▶ WHAT TO PRODUCE:
Restate, word for word, every line of the data.

▶ DATASET EXCERPT:
┌──

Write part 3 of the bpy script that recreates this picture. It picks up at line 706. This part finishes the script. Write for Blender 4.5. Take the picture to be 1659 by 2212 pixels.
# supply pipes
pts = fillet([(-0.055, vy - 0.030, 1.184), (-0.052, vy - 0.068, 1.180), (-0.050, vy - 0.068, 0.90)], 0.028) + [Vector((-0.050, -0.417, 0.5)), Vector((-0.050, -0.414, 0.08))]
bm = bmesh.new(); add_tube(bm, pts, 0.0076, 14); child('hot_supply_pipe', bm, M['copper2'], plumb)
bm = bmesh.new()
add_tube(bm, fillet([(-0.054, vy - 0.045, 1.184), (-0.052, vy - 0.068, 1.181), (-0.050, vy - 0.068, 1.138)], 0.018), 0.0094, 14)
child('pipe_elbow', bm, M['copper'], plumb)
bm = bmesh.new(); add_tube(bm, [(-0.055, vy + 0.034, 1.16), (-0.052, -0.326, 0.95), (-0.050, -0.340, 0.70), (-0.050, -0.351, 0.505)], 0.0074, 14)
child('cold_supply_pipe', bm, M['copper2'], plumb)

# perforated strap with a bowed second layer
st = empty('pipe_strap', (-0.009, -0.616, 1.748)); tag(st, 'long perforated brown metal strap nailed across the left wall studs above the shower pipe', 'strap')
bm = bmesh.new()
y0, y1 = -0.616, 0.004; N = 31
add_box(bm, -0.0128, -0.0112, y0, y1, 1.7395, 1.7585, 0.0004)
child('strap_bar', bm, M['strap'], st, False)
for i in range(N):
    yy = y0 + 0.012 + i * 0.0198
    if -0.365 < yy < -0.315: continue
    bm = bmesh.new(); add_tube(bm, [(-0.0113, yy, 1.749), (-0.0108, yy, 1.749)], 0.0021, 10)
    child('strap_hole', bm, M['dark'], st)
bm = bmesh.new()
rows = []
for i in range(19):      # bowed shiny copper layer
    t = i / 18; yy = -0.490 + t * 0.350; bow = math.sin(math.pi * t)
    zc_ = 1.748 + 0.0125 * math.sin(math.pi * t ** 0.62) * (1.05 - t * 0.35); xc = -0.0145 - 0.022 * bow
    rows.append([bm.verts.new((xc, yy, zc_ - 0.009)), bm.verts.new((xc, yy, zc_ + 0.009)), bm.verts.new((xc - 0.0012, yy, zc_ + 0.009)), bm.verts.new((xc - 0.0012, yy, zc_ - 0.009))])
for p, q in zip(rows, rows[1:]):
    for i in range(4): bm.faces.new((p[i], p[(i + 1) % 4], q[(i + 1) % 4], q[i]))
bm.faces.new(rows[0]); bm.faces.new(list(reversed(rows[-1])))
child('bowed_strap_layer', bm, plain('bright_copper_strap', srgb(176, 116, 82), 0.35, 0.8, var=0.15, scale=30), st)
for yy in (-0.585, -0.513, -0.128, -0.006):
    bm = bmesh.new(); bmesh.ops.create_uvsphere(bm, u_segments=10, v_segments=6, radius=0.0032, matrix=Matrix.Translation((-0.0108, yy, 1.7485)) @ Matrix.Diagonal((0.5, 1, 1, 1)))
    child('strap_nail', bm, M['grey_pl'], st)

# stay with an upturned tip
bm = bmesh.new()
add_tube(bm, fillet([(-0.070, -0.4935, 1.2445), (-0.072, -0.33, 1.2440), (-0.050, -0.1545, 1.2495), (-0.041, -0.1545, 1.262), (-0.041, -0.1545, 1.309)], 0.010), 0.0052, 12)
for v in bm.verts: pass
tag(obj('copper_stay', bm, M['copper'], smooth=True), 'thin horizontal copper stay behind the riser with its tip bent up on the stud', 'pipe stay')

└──

▶ ANSWER TO THE EXERCISE:
Write part 3 of the bpy script that recreates this picture. It picks up at line 706. This part finishes the script. Write for Blender 4.5. Take the picture to be 1659 by 2212 pixels.
# supply pipes
pts = fillet([(-0.055, vy - 0.030, 1.184), (-0.052, vy - 0.068, 1.180), (-0.050, vy - 0.068, 0.90)], 0.028) + [Vector((-0.050, -0.417, 0.5)), Vector((-0.050, -0.414, 0.08))]
bm = bmesh.new(); add_tube(bm, pts, 0.0076, 14); child('hot_supply_pipe', bm, M['copper2'], plumb)
bm = bmesh.new()
add_tube(bm, fillet([(-0.054, vy - 0.045, 1.184), (-0.052, vy - 0.068, 1.181), (-0.050, vy - 0.068, 1.138)], 0.018), 0.0094, 14)
child('pipe_elbow', bm, M['copper'], plumb)
bm = bmesh.new(); add_tube(bm, [(-0.055, vy + 0.034, 1.16), (-0.052, -0.326, 0.95), (-0.050, -0.340, 0.70), (-0.050, -0.351, 0.505)], 0.0074, 14)
child('cold_supply_pipe', bm, M['copper2'], plumb)

# perforated strap with a bowed second layer
st = empty('pipe_strap', (-0.009, -0.616, 1.748)); tag(st, 'long perforated brown metal strap nailed across the left wall studs above the shower pipe', 'strap')
bm = bmesh.new()
y0, y1 = -0.616, 0.004; N = 31
add_box(bm, -0.0128, -0.0112, y0, y1, 1.7395, 1.7585, 0.0004)
child('strap_bar', bm, M['strap'], st, False)
for i in range(N):
    yy = y0 + 0.012 + i * 0.0198
    if -0.365 < yy < -0.315: continue
    bm = bmesh.new(); add_tube(bm, [(-0.0113, yy, 1.749), (-0.0108, yy, 1.749)], 0.0021, 10)
    child('strap_hole', bm, M['dark'], st)
bm = bmesh.new()
rows = []
for i in range(19):      # bowed shiny copper layer
    t = i / 18; yy = -0.490 + t * 0.350; bow = math.sin(math.pi * t)
    zc_ = 1.748 + 0.0125 * math.sin(math.pi * t ** 0.62) * (1.05 - t * 0.35); xc = -0.0145 - 0.022 * bow
    rows.append([bm.verts.new((xc, yy, zc_ - 0.009)), bm.verts.new((xc, yy, zc_ + 0.009)), bm.verts.new((xc - 0.0012, yy, zc_ + 0.009)), bm.verts.new((xc - 0.0012, yy, zc_ - 0.009))])
for p, q in zip(rows, rows[1:]):
    for i in range(4): bm.faces.new((p[i], p[(i + 1) % 4], q[(i + 1) % 4], q[i]))
bm.faces.new(rows[0]); bm.faces.new(list(reversed(rows[-1])))
child('bowed_strap_layer', bm, plain('bright_copper_strap', srgb(176, 116, 82), 0.35, 0.8, var=0.15, scale=30), st)
for yy in (-0.585, -0.513, -0.128, -0.006):
    bm = bmesh.new(); bmesh.ops.create_uvsphere(bm, u_segments=10, v_segments=6, radius=0.0032, matrix=Matrix.Translation((-0.0108, yy, 1.7485)) @ Matrix.Diagonal((0.5, 1, 1, 1)))
    child('strap_nail', bm, M['grey_pl'], st)

# stay with an upturned tip
bm = bmesh.new()
add_tube(bm, fillet([(-0.070, -0.4935, 1.2445), (-0.072, -0.33, 1.2440), (-0.050, -0.1545, 1.2495), (-0.041, -0.1545, 1.262), (-0.041, -0.1545, 1.309)], 0.010), 0.0052, 12)
for v in bm.verts: pass
tag(obj('copper_stay', bm, M['copper'], smooth=True), 'thin horizontal copper stay behind the riser with its tip bent up on the stud', 'pipe stay')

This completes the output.